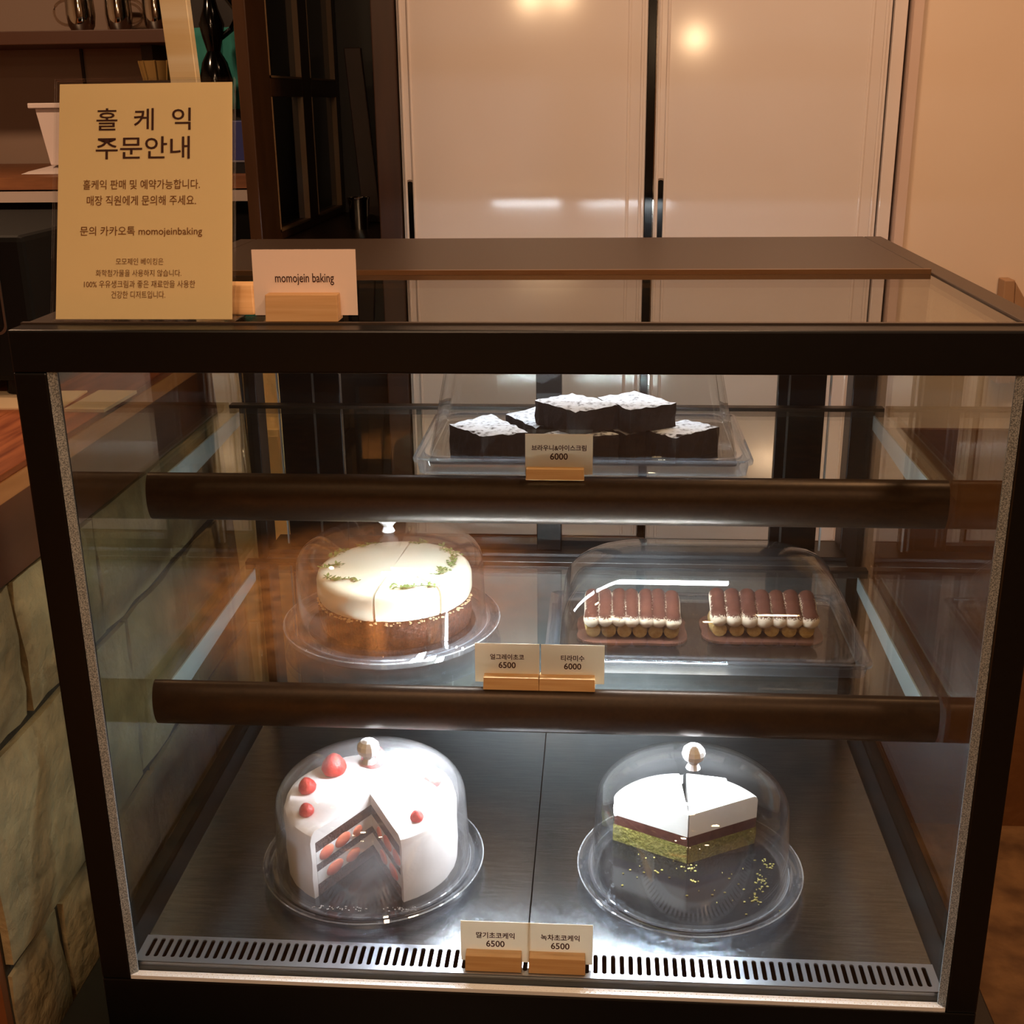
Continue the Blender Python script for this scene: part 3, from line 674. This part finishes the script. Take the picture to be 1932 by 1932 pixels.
# ================================================================== STONE COUNTER, LEFT
XC = -.58
ct = thing('stone_counter', 'stone block counter with an orange brown wooden top left of the case', 'counter', (-.9, .6, FZ))
MB().box(-1.6, XC-.012, .052, 1.05, FZ, .379).build('core', MORTAR, ct)
MB().box(-1.6, XC-.013, .040, .0515, FZ, .379).build('end_panel', mat('brown_plaster_end', '#8a5226', .8, noise=(8, '#6b3a16', .25)), ct)
rows = [(-.5,-.302,(.0,.32,.62,.84,1.05)), (-.298,-.049,(.05,.18,.50,.78,1.05)), (-.044,.204,(.05,.47,.72,1.05)), (.210,.378,(.05,.178,.40,.66,.88,1.05))]
for z0, z1, ys in rows:
    for ya, yb in zip(ys, ys[1:]):
        q = random.Random(int(z0*1000+ya*777)); ya = max(ya, .05); n = 5; vs = []; fs = []
        xo = XC-.012; g = .0045; pr_ = q.uniform(-.002, .004)
        for i in range(n+1):
            for j in range(n+1):
                e = (i in (0, n)) or (j in (0, n))
                vs.append((XC-.006+(0 if e else .008)+pr_+q.uniform(-.003, .003), ya+g+(yb-ya-2*g)*i/n+(q.uniform(-.003, .003) if not e else q.uniform(-.001, .001)), z0+g+(z1-z0-2*g)*j/n+q.uniform(-.0015, .0015)))
        m = len(vs); N1 = n+1
        for i in range(n):
            for j in range(n): fs.append((i*N1+j, (i+1)*N1+j, (i+1)*N1+j+1, i*N1+j+1))
        per = [(i, 0) for i in range(n)]+[(n, j) for j in range(n)]+[(i, n) for i in range(n, 0, -1)]+[(0, j) for j in range(n, 0, -1)]
        for i, j in per: v = vs[i*N1+j]; vs.append((xo-.002, v[1], v[2]))
        L_ = len(per)
        for a in range(L_): a2 = (a+1) % L_; fs.append((per[a][0]*N1+per[a][1], per[a2][0]*N1+per[a2][1], m+a2, m+a))
        MB().add(vs, fs).build('stone', STONE, ct, smooth=True)
MB().box(-1.6, XC, -.15, 1.05, .379, .466).build('apron', APRON, ct, bevel=.001)
MB().hexa([(-1.6,-.15,.466), (XC,-.15,.466), (XC,1.05,.466), (-1.6,1.05,.466), (-1.6,-.15,.482), (XC-.010,-.15,.482), (XC-.010,1.05,.482), (-1.6,1.05,.482)]).build('top_edge', EDGEW, ct)
for i in range(8):
    xb = XC-.012-i*.125; MB().box(xb-.1245, xb, -.15, 1.05, .482, .490).build('plank', OAKD, ct, bevel=.0008)
# papers and the black machine on the counter
for k, (x0, x1, y0, y1, rz) in enumerate(((-.86,-.655,.50,.60,.05), (-.64,-.585,.49,.60,-.03))):
    solo(MB().box(x0, x1, y0, y1, .4902, .4925+.002*k, rz=rz), 'paper_stack', mat('loose_paper', '#e9cda6', .7), ('pale papers lying on the wooden counter beside the case', 'narrow pile of pale papers at the counter edge next to the case glass')[k], 'paper')
mc = thing('coffee_machine', 'black boxy machine on the wooden counter behind the left post', 'coffee machine', (-.95, .75, .490))
MB().box(-1.35, -.70, .56, .98, .515, .712).build('body', mat('matt_black_casing', '#070605', .7, spec=.2), mc, bevel=.008)
for x in (-1.3, -.75):
    for y in (.60, .94): MB().lathe([(0,0), (.02,0), (.018,.025), (0,.025)], (x, y, .4903), 14).build('foot', BLACK, mc)
rg = []
for e in (0, .003):
    rg.append(rrect(-.80, 0, .062-e, .042-e, .012, 0))
b = MB(); o1 = [(x, .5585, .622+y) for x, y, z in rg[0]]; i1 = [(x, .5585, .622+y) for x, y, z in rg[1]]; o2 = [(x, .5605, z) for x, y, z in o1]; i2 = [(x, .5605, z) for x, y, z in i1]
b.loft([o1, i1, i2, o2, o1], cap=False).build('panel_outline', mat('grey_trim_line', '#6a625c', .3, .7), mc)
# leaning brass coloured post behind the case
pb = thing('metal_post', 'bright brass toned flat metal post rising behind the paper notice', 'post', (-.49, .85, FZ))
MB().hexa([(-.506,.835,FZ), (-.474,.835,FZ), (-.474,.855,FZ), (-.506,.855,FZ), (-.594,.835,1.35), (-.552,.835,1.35), (-.552,.855,1.35), (-.594,.855,1.35)]).build('post', BRASS, pb, bevel=.001)
MB().box(-.53, -.45, .80, .89, FZ+.0, FZ+.008).build('foot_plate', CHROME, pb)

cl = thing('added_gold_column', 'added gold toned column giving the gold-lit strip behind the left rear door', 'column', (-.488, .91, FZ))  # column added to stand in for a gold-lit strip in the gap
MB().box(-.520, -.456, .885, .935, FZ+.01, .60).build('shaft', mat('gold_strip_metal', '#ffd995', .3, .55, bump=(9, .8)), cl, bevel=.004)
MB().box(-.53, -.446, .875, .945, FZ, FZ+.01).build('foot_plate', CHROME, cl)

# ================================================================== WHITE STORAGE CABINET BEHIND
cb = thing('storage_cabinet', 'tall glossy white cabinet with two sliding doors behind the case', 'cabinet', (.12, 1.4, FZ))
b = MB(); b.box(-.285, .556, 1.17, 1.6, FZ, 1.75); b.build('body', mat('cabinet_carcass', '#d2bfb2', .4), cb)
MB().box(-.325, -.2855, 1.14, 1.62, FZ, 1.78).build('side_panel', DKW, cb, bevel=.002)
def sdoor(x0, x1, yf, lab):
    d = MB().box(x0, x1, yf, yf+.015, .085, 1.72).build('sliding_door', DOORM, cb, bevel=.002); d['label'] = lab
    for xx in (x0+.006, x0+.020, x1-.030, x1-.008):
        MB().tube([(xx, yf-.0005, .09), (xx, yf-.0005, 1.71)], .0028, 8).build('edge_bead', DOORM, d, smooth=True)
    b = MB(); hx = x0+.013; ring = []
    for k in range(20):
        a = 2*pi*k/20; ring.append((hx+.0062*cos(a), (.735 if sin(a) > 0 else .60)+.0062*sin(a)))
    b.loft([[(x, yf-.0012, z) for x, z in ring], [(x, yf+.001, z) for x, z in ring]]).build('handle', BLKG, d)
    r2_ = [(hx+(x-hx)*1.45, z+(.003 if z > .7 else -.003)) for x, z in ring]
    b = MB(); b.loft([[(x, yf-.0016, z) for x, z in r2_], [(x, yf-.0016, z) for x, z in ring], [(x, yf, z) for x, z in ring], [(x, yf, z) for x, z in r2_], [(x, yf-.0016, z) for x, z in r2_]], cap=False).build('handle_surround', mat('grey_surround', '#9c8a80', .25, .5), d)
    return d
sdoor(-.283, .139, 1.150, 'left sliding door'); sdoor(.153, .533, 1.138, 'right sliding door')
MB().box(.140, .1525, 1.146, 1.169, .085, 1.72).build('black_gap', BLKG, cb)
MB().box(.1525, .1545, 1.1365, 1.1385, .085, 1.72).build('chrome_edge', CHROME, cb)
MB().box(.535, .5555, 1.128, 1.169, FZ, 1.75).build('jamb', DOORM, cb, bevel=.002)
for k, (z0, z1, m) in enumerate(((.060,.0845,'dark'), (.030,.058,'white'), (-.10,.026,'white'), (-.30,-.106,'white'), (-.48,-.306,'white'))):
    MB().box(-.283, .533, 1.142, 1.169, z0, z1).build('bottom_rail' if k < 2 else 'drawer_front', DKW2 if m == 'dark' else DOORM, cb, bevel=.0015)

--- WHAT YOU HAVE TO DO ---
Write the listing out a second time exactly, dropping all images.

--- FINAL RESULT ---
Continue the Blender Python script for this scene: part 3, from line 674. This part finishes the script. Take the picture to be 1932 by 1932 pixels.
# ================================================================== STONE COUNTER, LEFT
XC = -.58
ct = thing('stone_counter', 'stone block counter with an orange brown wooden top left of the case', 'counter', (-.9, .6, FZ))
MB().box(-1.6, XC-.012, .052, 1.05, FZ, .379).build('core', MORTAR, ct)
MB().box(-1.6, XC-.013, .040, .0515, FZ, .379).build('end_panel', mat('brown_plaster_end', '#8a5226', .8, noise=(8, '#6b3a16', .25)), ct)
rows = [(-.5,-.302,(.0,.32,.62,.84,1.05)), (-.298,-.049,(.05,.18,.50,.78,1.05)), (-.044,.204,(.05,.47,.72,1.05)), (.210,.378,(.05,.178,.40,.66,.88,1.05))]
for z0, z1, ys in rows:
    for ya, yb in zip(ys, ys[1:]):
        q = random.Random(int(z0*1000+ya*777)); ya = max(ya, .05); n = 5; vs = []; fs = []
        xo = XC-.012; g = .0045; pr_ = q.uniform(-.002, .004)
        for i in range(n+1):
            for j in range(n+1):
                e = (i in (0, n)) or (j in (0, n))
                vs.append((XC-.006+(0 if e else .008)+pr_+q.uniform(-.003, .003), ya+g+(yb-ya-2*g)*i/n+(q.uniform(-.003, .003) if not e else q.uniform(-.001, .001)), z0+g+(z1-z0-2*g)*j/n+q.uniform(-.0015, .0015)))
        m = len(vs); N1 = n+1
        for i in range(n):
            for j in range(n): fs.append((i*N1+j, (i+1)*N1+j, (i+1)*N1+j+1, i*N1+j+1))
        per = [(i, 0) for i in range(n)]+[(n, j) for j in range(n)]+[(i, n) for i in range(n, 0, -1)]+[(0, j) for j in range(n, 0, -1)]
        for i, j in per: v = vs[i*N1+j]; vs.append((xo-.002, v[1], v[2]))
        L_ = len(per)
        for a in range(L_): a2 = (a+1) % L_; fs.append((per[a][0]*N1+per[a][1], per[a2][0]*N1+per[a2][1], m+a2, m+a))
        MB().add(vs, fs).build('stone', STONE, ct, smooth=True)
MB().box(-1.6, XC, -.15, 1.05, .379, .466).build('apron', APRON, ct, bevel=.001)
MB().hexa([(-1.6,-.15,.466), (XC,-.15,.466), (XC,1.05,.466), (-1.6,1.05,.466), (-1.6,-.15,.482), (XC-.010,-.15,.482), (XC-.010,1.05,.482), (-1.6,1.05,.482)]).build('top_edge', EDGEW, ct)
for i in range(8):
    xb = XC-.012-i*.125; MB().box(xb-.1245, xb, -.15, 1.05, .482, .490).build('plank', OAKD, ct, bevel=.0008)
# papers and the black machine on the counter
for k, (x0, x1, y0, y1, rz) in enumerate(((-.86,-.655,.50,.60,.05), (-.64,-.585,.49,.60,-.03))):
    solo(MB().box(x0, x1, y0, y1, .4902, .4925+.002*k, rz=rz), 'paper_stack', mat('loose_paper', '#e9cda6', .7), ('pale papers lying on the wooden counter beside the case', 'narrow pile of pale papers at the counter edge next to the case glass')[k], 'paper')
mc = thing('coffee_machine', 'black boxy machine on the wooden counter behind the left post', 'coffee machine', (-.95, .75, .490))
MB().box(-1.35, -.70, .56, .98, .515, .712).build('body', mat('matt_black_casing', '#070605', .7, spec=.2), mc, bevel=.008)
for x in (-1.3, -.75):
    for y in (.60, .94): MB().lathe([(0,0), (.02,0), (.018,.025), (0,.025)], (x, y, .4903), 14).build('foot', BLACK, mc)
rg = []
for e in (0, .003):
    rg.append(rrect(-.80, 0, .062-e, .042-e, .012, 0))
b = MB(); o1 = [(x, .5585, .622+y) for x, y, z in rg[0]]; i1 = [(x, .5585, .622+y) for x, y, z in rg[1]]; o2 = [(x, .5605, z) for x, y, z in o1]; i2 = [(x, .5605, z) for x, y, z in i1]
b.loft([o1, i1, i2, o2, o1], cap=False).build('panel_outline', mat('grey_trim_line', '#6a625c', .3, .7), mc)
# leaning brass coloured post behind the case
pb = thing('metal_post', 'bright brass toned flat metal post rising behind the paper notice', 'post', (-.49, .85, FZ))
MB().hexa([(-.506,.835,FZ), (-.474,.835,FZ), (-.474,.855,FZ), (-.506,.855,FZ), (-.594,.835,1.35), (-.552,.835,1.35), (-.552,.855,1.35), (-.594,.855,1.35)]).build('post', BRASS, pb, bevel=.001)
MB().box(-.53, -.45, .80, .89, FZ+.0, FZ+.008).build('foot_plate', CHROME, pb)

cl = thing('added_gold_column', 'added gold toned column giving the gold-lit strip behind the left rear door', 'column', (-.488, .91, FZ))  # column added to stand in for a gold-lit strip in the gap
MB().box(-.520, -.456, .885, .935, FZ+.01, .60).build('shaft', mat('gold_strip_metal', '#ffd995', .3, .55, bump=(9, .8)), cl, bevel=.004)
MB().box(-.53, -.446, .875, .945, FZ, FZ+.01).build('foot_plate', CHROME, cl)

# ================================================================== WHITE STORAGE CABINET BEHIND
cb = thing('storage_cabinet', 'tall glossy white cabinet with two sliding doors behind the case', 'cabinet', (.12, 1.4, FZ))
b = MB(); b.box(-.285, .556, 1.17, 1.6, FZ, 1.75); b.build('body', mat('cabinet_carcass', '#d2bfb2', .4), cb)
MB().box(-.325, -.2855, 1.14, 1.62, FZ, 1.78).build('side_panel', DKW, cb, bevel=.002)
def sdoor(x0, x1, yf, lab):
    d = MB().box(x0, x1, yf, yf+.015, .085, 1.72).build('sliding_door', DOORM, cb, bevel=.002); d['label'] = lab
    for xx in (x0+.006, x0+.020, x1-.030, x1-.008):
        MB().tube([(xx, yf-.0005, .09), (xx, yf-.0005, 1.71)], .0028, 8).build('edge_bead', DOORM, d, smooth=True)
    b = MB(); hx = x0+.013; ring = []
    for k in range(20):
        a = 2*pi*k/20; ring.append((hx+.0062*cos(a), (.735 if sin(a) > 0 else .60)+.0062*sin(a)))
    b.loft([[(x, yf-.0012, z) for x, z in ring], [(x, yf+.001, z) for x, z in ring]]).build('handle', BLKG, d)
    r2_ = [(hx+(x-hx)*1.45, z+(.003 if z > .7 else -.003)) for x, z in ring]
    b = MB(); b.loft([[(x, yf-.0016, z) for x, z in r2_], [(x, yf-.0016, z) for x, z in ring], [(x, yf, z) for x, z in ring], [(x, yf, z) for x, z in r2_], [(x, yf-.0016, z) for x, z in r2_]], cap=False).build('handle_surround', mat('grey_surround', '#9c8a80', .25, .5), d)
    return d
sdoor(-.283, .139, 1.150, 'left sliding door'); sdoor(.153, .533, 1.138, 'right sliding door')
MB().box(.140, .1525, 1.146, 1.169, .085, 1.72).build('black_gap', BLKG, cb)
MB().box(.1525, .1545, 1.1365, 1.1385, .085, 1.72).build('chrome_edge', CHROME, cb)
MB().box(.535, .5555, 1.128, 1.169, FZ, 1.75).build('jamb', DOORM, cb, bevel=.002)
for k, (z0, z1, m) in enumerate(((.060,.0845,'dark'), (.030,.058,'white'), (-.10,.026,'white'), (-.30,-.106,'white'), (-.48,-.306,'white'))):
    MB().box(-.283, .533, 1.142, 1.169, z0, z1).build('bottom_rail' if k < 2 else 'drawer_front', DKW2 if m == 'dark' else DOORM, cb, bevel=.0015)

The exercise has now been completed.